Sally Gunnell OBE, DL

Athlete, Olympian, Presenter, Olympic, World, Commonwealth and European champion hurdler.

Sally Gunnell’s career saw her win World Championships silver in 1991, Olympic gold in 1992 and World Championships gold in a world record in 1993. In the Commonwealth Games she won in gold in 1986, 1990 and 1994. She was ranked number one in the world in 1991, 1992, 1993 and 1994 and held the UK 400m hurdles record for over 20 years.

Sally Gunnell on her way to winning the 1988 WAAA Championship 100m hurdles.
Photograph Courtesy of Mark Shearman

Gunnell joined Essex Ladies as a junior in 1977. Initially a multi-eventer, she won the WAAA and English Schools Junior Championship long jump title in 1980 before going on to set UK age group heptathlon bests in 1983 and 1984 with 100m hurdles her best event of the multi-format, she set the UK junior record of 13.30 in 1984.

Sally recalls the importance of the WAAA as she was coming up:

They played a crucial and important part in my sport, navigating and organising the help and support I needed to get me through the system. Even down to being led by the late great inspiring Dame Marea Hartman!

Sally Gunnell

The inclusion of 400m hurdles, which was to become her specialist event and the one in which she won most titles began in 1987, although she kept racing both distances. At the 1990 Commonwealth Games Sally won gold in 400m hurdles, silver in the 100m hurdles and gold again as a member of the 4x400m relay team, running the third leg. She took gold in the 1992 Barcelona Olympic 400m hurdles final, and bronze in the 4x400m relay team. In 1993 she broke the world record for 400m hurdles and won the World Championships in Stuttgart. In 1994 she had victories at the European Championships, Commonwealth Games and World Cup. This incredible run of victories means that Sally is one of only a very select group of athletes to have held Olympic, World, Commonwealth and European athletics titles.

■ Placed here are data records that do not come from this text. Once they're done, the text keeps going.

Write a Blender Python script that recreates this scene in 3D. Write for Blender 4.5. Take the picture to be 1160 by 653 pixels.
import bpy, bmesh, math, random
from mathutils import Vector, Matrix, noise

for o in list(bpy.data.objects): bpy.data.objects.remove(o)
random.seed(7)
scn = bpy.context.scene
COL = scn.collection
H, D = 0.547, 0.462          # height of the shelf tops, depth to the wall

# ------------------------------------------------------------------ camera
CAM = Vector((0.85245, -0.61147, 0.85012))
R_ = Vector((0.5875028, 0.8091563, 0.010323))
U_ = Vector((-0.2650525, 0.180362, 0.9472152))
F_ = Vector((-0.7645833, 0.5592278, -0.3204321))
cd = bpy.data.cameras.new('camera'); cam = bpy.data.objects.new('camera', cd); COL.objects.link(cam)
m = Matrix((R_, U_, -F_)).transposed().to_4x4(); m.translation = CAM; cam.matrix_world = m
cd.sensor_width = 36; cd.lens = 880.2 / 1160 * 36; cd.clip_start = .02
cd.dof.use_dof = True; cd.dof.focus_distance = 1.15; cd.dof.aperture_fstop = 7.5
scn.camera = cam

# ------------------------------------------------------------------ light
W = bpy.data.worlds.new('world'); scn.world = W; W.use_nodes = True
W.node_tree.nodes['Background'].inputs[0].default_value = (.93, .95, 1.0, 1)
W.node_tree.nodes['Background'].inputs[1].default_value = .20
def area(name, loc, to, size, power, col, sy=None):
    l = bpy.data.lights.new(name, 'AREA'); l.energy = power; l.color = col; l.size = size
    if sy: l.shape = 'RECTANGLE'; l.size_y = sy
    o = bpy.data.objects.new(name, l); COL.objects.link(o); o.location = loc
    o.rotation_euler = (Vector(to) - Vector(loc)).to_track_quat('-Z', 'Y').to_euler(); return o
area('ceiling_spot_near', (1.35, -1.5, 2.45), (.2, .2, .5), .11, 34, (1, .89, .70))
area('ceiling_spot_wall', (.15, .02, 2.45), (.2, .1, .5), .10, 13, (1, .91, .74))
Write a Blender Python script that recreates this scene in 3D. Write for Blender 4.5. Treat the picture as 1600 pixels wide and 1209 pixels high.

On the influence of women in athletics Sally recalls:

When I was competing, it was a very male dominated environment. Instead of seeing that as negative I used it to fuel my motivation to compete and excel.  Equally I drew much inspiration and motivation from the female athletes around me. Collectively we wanted to show we were just as competitive as our male counterpart. We were our own, best advocates!

Sally Gunnell
Gunnell (11) on her way to winning 100m hurdles gold in Birmingham 1989, with Kay Morley (19) taking second place.
Photograph courtesy of Mark Shearman

Gunnell was awarded an MBE in 1993, an OBE in 1998, and was appointed Deputy Lieutenant of West Sussex in 2011.